EXERCISE INSTRUCTIONS: Write out the material below again, unchanged.

DATA SEGMENT:
◆ ◆ ◆

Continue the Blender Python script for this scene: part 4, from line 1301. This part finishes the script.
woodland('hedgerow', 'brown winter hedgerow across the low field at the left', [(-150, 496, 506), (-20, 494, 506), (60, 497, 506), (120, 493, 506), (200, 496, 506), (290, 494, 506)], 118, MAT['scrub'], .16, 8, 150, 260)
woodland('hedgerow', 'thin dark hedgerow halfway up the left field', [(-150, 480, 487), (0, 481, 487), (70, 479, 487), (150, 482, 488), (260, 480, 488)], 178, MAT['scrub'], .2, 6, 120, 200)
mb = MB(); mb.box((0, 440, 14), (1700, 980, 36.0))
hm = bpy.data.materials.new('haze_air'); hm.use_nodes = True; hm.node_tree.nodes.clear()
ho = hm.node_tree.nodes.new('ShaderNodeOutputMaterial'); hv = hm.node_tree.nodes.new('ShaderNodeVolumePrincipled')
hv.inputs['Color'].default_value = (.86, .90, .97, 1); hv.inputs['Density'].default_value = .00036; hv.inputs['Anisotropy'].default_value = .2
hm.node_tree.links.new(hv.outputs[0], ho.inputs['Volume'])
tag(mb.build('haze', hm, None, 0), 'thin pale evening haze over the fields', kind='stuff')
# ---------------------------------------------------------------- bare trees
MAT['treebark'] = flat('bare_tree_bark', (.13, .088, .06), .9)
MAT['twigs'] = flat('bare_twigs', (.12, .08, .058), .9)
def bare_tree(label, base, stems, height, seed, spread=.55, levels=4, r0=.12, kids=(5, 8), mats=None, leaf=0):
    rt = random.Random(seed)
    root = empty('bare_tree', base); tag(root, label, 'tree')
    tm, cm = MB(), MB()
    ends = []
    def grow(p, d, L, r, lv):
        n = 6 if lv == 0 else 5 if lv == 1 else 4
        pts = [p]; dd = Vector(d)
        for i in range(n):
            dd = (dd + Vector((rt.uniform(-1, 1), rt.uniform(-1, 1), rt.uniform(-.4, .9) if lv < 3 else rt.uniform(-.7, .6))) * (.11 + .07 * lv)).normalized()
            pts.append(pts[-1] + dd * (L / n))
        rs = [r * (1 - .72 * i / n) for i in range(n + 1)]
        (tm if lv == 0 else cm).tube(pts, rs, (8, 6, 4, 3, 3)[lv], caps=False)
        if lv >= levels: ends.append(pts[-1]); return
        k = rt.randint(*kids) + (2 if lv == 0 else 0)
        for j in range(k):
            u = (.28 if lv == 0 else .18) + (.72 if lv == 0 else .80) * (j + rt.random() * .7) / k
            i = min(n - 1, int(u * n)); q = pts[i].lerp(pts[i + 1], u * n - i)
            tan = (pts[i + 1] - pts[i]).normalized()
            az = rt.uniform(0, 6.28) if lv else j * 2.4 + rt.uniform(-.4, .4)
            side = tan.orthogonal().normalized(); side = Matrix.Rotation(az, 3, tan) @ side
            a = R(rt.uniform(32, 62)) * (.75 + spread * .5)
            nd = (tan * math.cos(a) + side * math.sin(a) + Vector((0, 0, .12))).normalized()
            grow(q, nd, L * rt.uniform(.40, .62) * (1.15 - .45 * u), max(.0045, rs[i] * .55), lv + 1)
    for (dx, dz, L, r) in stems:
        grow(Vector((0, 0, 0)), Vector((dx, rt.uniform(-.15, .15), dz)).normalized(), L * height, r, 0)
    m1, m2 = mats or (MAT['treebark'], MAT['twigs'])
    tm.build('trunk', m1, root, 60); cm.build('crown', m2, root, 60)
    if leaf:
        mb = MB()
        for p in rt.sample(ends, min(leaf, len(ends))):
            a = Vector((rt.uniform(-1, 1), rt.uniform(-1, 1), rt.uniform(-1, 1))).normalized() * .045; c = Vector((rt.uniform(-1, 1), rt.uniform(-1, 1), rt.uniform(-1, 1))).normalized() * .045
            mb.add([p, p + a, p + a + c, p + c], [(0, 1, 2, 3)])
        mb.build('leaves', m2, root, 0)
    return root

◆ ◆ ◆

ANSWER:
Continue the Blender Python script for this scene: part 4, from line 1301. This part finishes the script.
woodland('hedgerow', 'brown winter hedgerow across the low field at the left', [(-150, 496, 506), (-20, 494, 506), (60, 497, 506), (120, 493, 506), (200, 496, 506), (290, 494, 506)], 118, MAT['scrub'], .16, 8, 150, 260)
woodland('hedgerow', 'thin dark hedgerow halfway up the left field', [(-150, 480, 487), (0, 481, 487), (70, 479, 487), (150, 482, 488), (260, 480, 488)], 178, MAT['scrub'], .2, 6, 120, 200)
mb = MB(); mb.box((0, 440, 14), (1700, 980, 36.0))
hm = bpy.data.materials.new('haze_air'); hm.use_nodes = True; hm.node_tree.nodes.clear()
ho = hm.node_tree.nodes.new('ShaderNodeOutputMaterial'); hv = hm.node_tree.nodes.new('ShaderNodeVolumePrincipled')
hv.inputs['Color'].default_value = (.86, .90, .97, 1); hv.inputs['Density'].default_value = .00036; hv.inputs['Anisotropy'].default_value = .2
hm.node_tree.links.new(hv.outputs[0], ho.inputs['Volume'])
tag(mb.build('haze', hm, None, 0), 'thin pale evening haze over the fields', kind='stuff')
# ---------------------------------------------------------------- bare trees
MAT['treebark'] = flat('bare_tree_bark', (.13, .088, .06), .9)
MAT['twigs'] = flat('bare_twigs', (.12, .08, .058), .9)
def bare_tree(label, base, stems, height, seed, spread=.55, levels=4, r0=.12, kids=(5, 8), mats=None, leaf=0):
    rt = random.Random(seed)
    root = empty('bare_tree', base); tag(root, label, 'tree')
    tm, cm = MB(), MB()
    ends = []
    def grow(p, d, L, r, lv):
        n = 6 if lv == 0 else 5 if lv == 1 else 4
        pts = [p]; dd = Vector(d)
        for i in range(n):
            dd = (dd + Vector((rt.uniform(-1, 1), rt.uniform(-1, 1), rt.uniform(-.4, .9) if lv < 3 else rt.uniform(-.7, .6))) * (.11 + .07 * lv)).normalized()
            pts.append(pts[-1] + dd * (L / n))
        rs = [r * (1 - .72 * i / n) for i in range(n + 1)]
        (tm if lv == 0 else cm).tube(pts, rs, (8, 6, 4, 3, 3)[lv], caps=False)
        if lv >= levels: ends.append(pts[-1]); return
        k = rt.randint(*kids) + (2 if lv == 0 else 0)
        for j in range(k):
            u = (.28 if lv == 0 else .18) + (.72 if lv == 0 else .80) * (j + rt.random() * .7) / k
            i = min(n - 1, int(u * n)); q = pts[i].lerp(pts[i + 1], u * n - i)
            tan = (pts[i + 1] - pts[i]).normalized()
            az = rt.uniform(0, 6.28) if lv else j * 2.4 + rt.uniform(-.4, .4)
            side = tan.orthogonal().normalized(); side = Matrix.Rotation(az, 3, tan) @ side
            a = R(rt.uniform(32, 62)) * (.75 + spread * .5)
            nd = (tan * math.cos(a) + side * math.sin(a) + Vector((0, 0, .12))).normalized()
            grow(q, nd, L * rt.uniform(.40, .62) * (1.15 - .45 * u), max(.0045, rs[i] * .55), lv + 1)
    for (dx, dz, L, r) in stems:
        grow(Vector((0, 0, 0)), Vector((dx, rt.uniform(-.15, .15), dz)).normalized(), L * height, r, 0)
    m1, m2 = mats or (MAT['treebark'], MAT['twigs'])
    tm.build('trunk', m1, root, 60); cm.build('crown', m2, root, 60)
    if leaf:
        mb = MB()
        for p in rt.sample(ends, min(leaf, len(ends))):
            a = Vector((rt.uniform(-1, 1), rt.uniform(-1, 1), rt.uniform(-1, 1))).normalized() * .045; c = Vector((rt.uniform(-1, 1), rt.uniform(-1, 1), rt.uniform(-1, 1))).normalized() * .045
            mb.add([p, p + a, p + a + c, p + c], [(0, 1, 2, 3)])
        mb.build('leaves', m2, root, 0)
    return root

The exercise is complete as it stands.